Il marchio Burberry nella bufera. La griffe inglese dell’alta moda in due giorni è nell’occhio del ciclone per due vicende diverse in cui è però comune il poco rispetto per i suoi dipendenti.
La prima vicenda riguarda un questionario mandato dall’azienda ai dipendenti di tutto il mondo in cui ci sono domande sulla propria etnia e sull’orientamento sessuale.
«Si identifica come lesbica, gay, bisessuale, transgender o queer (termine gergale anglosassone per omosessuale, ndr)?» e ancora: «specifichi la sua etnia», e le scelte che offre il menu a tendina sono aberranti: «asiatico/isolano del Pacifico – Nero o afroamericano – Ispanico o latino – Mediorientale – Nativo Americano o indiano d’America – Bianco – Altro.
In Italia il marchio fondato nel 1856 ha circa 500 tra boutique e negozi negli outlet. Il caso è stato sollevato da alcuni lavoratori e ripreso dal Cobas, in Italia unico sindacato firmatario del contratto integrativo.
«Riteniamo il questionario al di fuori della Costituzione di questa Repubblica», attacca Francesco Iacovone dell’esecutivo nazionale Cobas. «In un momento già critico di questo paese, indagare sulle origini etniche e gli orientamenti sessuali è un obbrobrio e una violenza inaccettabile – prosegue il rappresentante sindacale – molti lavoratori ci hanno chiamato indignati e offesi.
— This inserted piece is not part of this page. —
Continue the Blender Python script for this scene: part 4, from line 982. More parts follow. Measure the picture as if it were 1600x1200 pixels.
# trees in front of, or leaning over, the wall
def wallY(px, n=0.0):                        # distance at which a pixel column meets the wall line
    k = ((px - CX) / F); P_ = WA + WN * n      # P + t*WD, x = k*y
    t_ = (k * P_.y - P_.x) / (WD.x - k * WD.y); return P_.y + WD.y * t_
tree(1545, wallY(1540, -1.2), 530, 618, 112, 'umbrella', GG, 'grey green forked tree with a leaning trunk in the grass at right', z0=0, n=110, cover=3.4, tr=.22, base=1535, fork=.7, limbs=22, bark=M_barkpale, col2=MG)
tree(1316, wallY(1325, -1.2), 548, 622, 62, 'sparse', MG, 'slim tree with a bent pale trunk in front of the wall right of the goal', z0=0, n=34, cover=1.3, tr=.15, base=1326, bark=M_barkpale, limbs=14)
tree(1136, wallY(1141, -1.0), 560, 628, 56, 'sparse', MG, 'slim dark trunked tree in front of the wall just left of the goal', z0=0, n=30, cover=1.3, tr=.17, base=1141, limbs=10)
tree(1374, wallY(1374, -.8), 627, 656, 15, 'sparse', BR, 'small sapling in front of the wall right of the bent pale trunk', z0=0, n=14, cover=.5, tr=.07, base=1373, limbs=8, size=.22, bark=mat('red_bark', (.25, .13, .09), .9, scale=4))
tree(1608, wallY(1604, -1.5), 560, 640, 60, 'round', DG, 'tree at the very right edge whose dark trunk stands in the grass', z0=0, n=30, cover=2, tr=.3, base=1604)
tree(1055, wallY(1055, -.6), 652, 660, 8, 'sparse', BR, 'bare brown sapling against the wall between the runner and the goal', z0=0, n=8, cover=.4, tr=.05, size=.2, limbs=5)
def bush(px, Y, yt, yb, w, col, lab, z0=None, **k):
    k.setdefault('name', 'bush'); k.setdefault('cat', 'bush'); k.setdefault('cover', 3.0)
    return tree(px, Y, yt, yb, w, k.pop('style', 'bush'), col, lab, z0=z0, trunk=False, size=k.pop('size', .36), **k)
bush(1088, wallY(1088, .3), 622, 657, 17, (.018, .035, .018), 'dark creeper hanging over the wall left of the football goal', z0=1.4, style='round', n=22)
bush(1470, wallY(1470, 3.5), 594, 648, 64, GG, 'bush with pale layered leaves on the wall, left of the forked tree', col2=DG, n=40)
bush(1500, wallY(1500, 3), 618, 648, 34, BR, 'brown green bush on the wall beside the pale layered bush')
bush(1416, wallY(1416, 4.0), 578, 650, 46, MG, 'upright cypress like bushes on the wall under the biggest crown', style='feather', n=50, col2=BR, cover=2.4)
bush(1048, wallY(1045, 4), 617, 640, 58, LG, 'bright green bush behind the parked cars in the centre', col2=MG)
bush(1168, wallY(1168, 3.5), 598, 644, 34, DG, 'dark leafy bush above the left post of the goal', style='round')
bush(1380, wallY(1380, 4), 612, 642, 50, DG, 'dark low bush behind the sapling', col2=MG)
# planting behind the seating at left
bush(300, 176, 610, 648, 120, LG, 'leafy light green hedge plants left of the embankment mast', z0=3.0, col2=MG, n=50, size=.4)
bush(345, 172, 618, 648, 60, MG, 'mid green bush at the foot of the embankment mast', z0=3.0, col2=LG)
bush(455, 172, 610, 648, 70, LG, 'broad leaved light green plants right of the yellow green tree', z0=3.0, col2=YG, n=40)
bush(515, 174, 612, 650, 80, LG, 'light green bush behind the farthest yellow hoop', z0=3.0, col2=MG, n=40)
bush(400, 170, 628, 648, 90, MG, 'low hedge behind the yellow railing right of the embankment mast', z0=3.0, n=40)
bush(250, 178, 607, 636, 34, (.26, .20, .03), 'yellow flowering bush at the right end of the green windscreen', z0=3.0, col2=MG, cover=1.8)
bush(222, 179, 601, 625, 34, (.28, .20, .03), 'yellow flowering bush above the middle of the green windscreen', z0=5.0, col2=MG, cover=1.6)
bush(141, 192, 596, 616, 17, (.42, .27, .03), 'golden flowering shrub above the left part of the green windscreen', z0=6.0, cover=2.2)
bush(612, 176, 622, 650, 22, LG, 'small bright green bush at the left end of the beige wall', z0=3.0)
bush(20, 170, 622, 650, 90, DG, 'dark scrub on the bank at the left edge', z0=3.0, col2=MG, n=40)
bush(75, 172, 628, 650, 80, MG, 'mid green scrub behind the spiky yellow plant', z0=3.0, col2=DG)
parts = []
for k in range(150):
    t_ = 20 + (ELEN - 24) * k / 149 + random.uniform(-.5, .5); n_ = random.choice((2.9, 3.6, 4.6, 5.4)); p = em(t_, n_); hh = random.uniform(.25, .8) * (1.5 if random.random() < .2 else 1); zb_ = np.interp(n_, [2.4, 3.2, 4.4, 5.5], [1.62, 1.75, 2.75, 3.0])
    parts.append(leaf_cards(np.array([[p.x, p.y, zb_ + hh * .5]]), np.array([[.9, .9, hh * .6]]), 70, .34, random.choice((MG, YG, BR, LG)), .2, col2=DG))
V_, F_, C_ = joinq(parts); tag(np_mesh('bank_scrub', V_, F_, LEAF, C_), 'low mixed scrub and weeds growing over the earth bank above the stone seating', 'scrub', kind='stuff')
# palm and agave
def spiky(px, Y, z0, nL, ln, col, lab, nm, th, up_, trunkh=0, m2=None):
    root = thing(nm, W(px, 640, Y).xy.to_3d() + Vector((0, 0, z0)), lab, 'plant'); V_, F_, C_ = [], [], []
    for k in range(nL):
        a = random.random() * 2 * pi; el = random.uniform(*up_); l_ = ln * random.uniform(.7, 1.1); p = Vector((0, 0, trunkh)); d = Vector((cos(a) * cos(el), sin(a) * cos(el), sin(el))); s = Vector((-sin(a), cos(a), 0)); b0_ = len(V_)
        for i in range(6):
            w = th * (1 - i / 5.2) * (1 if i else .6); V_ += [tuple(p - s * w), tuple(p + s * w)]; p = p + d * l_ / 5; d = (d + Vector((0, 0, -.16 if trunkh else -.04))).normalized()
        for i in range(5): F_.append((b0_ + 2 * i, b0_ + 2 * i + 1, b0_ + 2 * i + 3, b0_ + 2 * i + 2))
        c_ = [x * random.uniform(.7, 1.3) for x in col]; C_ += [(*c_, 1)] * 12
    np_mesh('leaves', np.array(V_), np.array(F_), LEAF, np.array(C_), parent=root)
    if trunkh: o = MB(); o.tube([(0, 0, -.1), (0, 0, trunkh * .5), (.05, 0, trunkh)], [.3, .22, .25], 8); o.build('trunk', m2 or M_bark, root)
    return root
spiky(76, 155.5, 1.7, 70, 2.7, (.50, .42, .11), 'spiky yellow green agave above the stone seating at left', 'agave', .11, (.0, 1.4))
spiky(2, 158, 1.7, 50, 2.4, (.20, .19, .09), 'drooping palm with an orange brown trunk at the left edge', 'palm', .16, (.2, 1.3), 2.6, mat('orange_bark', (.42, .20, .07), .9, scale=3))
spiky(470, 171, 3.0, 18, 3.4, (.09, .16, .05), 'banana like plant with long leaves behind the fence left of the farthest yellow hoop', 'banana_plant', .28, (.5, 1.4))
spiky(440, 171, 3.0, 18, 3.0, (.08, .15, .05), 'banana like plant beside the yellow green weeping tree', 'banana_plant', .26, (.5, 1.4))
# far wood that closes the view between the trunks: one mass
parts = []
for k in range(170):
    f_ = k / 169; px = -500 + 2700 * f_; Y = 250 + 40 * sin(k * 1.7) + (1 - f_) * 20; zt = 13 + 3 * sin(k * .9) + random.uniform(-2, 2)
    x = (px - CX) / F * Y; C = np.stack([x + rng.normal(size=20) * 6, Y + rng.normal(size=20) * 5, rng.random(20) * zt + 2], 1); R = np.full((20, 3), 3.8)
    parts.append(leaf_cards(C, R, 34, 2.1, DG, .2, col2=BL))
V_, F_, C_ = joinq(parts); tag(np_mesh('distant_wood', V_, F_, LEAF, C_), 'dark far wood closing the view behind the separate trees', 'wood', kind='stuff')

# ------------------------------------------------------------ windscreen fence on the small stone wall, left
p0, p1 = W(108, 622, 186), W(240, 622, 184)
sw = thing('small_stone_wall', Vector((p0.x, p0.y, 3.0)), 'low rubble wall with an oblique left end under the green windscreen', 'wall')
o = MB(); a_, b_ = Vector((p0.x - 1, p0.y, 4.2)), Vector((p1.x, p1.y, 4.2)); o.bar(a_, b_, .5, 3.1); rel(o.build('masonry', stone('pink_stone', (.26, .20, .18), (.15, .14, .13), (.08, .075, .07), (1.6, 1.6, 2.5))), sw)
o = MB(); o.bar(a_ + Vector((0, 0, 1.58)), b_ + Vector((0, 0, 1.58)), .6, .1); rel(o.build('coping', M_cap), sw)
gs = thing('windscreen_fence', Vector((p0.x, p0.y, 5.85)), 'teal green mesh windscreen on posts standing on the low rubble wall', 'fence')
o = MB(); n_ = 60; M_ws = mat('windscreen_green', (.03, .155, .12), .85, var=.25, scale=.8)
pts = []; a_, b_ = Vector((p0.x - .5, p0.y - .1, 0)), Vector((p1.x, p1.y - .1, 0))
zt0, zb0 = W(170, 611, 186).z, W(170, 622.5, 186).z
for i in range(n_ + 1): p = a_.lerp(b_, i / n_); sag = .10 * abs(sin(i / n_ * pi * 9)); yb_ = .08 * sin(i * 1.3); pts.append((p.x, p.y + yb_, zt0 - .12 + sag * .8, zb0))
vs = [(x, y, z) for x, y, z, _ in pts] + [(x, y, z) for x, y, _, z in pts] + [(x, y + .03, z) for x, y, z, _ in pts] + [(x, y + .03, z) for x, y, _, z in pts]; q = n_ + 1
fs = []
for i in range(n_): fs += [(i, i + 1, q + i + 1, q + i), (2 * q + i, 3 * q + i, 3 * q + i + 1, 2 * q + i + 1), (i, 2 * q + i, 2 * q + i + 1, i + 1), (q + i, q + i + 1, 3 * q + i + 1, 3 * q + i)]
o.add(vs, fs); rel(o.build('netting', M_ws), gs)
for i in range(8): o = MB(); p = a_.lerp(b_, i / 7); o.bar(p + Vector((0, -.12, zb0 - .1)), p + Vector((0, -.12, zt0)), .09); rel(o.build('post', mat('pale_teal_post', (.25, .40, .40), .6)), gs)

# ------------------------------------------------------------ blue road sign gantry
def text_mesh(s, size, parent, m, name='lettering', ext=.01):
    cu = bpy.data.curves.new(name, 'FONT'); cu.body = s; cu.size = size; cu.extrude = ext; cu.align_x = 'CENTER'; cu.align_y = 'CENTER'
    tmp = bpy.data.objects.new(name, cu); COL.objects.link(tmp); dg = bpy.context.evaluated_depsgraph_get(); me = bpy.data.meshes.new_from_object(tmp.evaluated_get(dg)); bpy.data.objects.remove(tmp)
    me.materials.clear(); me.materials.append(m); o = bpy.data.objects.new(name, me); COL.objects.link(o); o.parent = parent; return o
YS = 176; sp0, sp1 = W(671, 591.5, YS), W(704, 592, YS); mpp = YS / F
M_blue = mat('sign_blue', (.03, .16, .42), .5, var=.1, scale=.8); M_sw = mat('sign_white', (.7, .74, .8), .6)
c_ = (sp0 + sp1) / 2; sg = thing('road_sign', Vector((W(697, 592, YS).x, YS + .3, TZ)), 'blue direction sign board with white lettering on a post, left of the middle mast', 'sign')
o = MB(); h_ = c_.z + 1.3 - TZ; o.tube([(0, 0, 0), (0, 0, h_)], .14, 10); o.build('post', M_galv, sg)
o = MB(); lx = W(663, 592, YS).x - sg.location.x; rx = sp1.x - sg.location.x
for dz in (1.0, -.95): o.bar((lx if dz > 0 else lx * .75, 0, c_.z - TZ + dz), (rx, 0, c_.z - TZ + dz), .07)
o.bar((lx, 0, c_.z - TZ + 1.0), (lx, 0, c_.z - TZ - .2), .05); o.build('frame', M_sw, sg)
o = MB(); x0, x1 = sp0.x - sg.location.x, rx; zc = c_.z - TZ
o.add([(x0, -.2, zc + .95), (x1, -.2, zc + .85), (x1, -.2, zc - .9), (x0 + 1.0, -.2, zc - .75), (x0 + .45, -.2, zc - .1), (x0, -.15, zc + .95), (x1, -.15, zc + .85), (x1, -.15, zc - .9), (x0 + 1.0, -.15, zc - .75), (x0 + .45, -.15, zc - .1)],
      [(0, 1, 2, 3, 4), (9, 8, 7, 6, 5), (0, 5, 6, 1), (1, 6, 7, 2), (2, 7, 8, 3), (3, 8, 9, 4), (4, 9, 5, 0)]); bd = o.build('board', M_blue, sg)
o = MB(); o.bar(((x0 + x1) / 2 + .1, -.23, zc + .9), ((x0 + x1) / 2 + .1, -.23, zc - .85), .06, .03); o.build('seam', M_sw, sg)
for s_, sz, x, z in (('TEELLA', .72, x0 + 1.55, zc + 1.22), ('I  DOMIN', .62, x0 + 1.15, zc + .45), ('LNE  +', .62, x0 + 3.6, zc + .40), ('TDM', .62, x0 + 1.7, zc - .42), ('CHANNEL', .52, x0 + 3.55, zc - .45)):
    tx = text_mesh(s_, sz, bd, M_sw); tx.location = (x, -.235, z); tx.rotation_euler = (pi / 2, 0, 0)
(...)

Noi li sosterremo e ci auspichiamo che le comunità Lgbt e la società civile si schierino dalla parte di queste donne e questi uomini e ci sostengano in questa lotta».
Iacovone ha incontrato il nuovo responsabile Emea (Europa e mediterraneo) di Burberry John Scaramuzza. «Si è difeso dicendo che il questionario era facoltativo, ma è chiaro che un dipendente che si vede arrivare nella mail aziendale un questionario si sente in obbligo di compilarlo», spiega Iacovone. «Gli abbiamo chiesto di interrompere immediatamente la diffusione del questionario e di cancellare ogni traccia per i tanti che lo hanno già compilato. Non hanno accettato. Sembra che non si rendano conto della gravità dell’accaduto. Stiamo valutando come procedere, pensiamo di fare una denuncia al Garante della Privacy per tutelare i lavoratori. Nel frattempo abbiamo avvertito i nostri iscritti e i delegati stanno contattando i dipendenti per invitarli a non aprire neppure il questionario. Imporremo il rispetto dei diritti civili e Costituzionali, che ormai le aziende del commercio sembrano ignorare completamente», conclude Iacovone.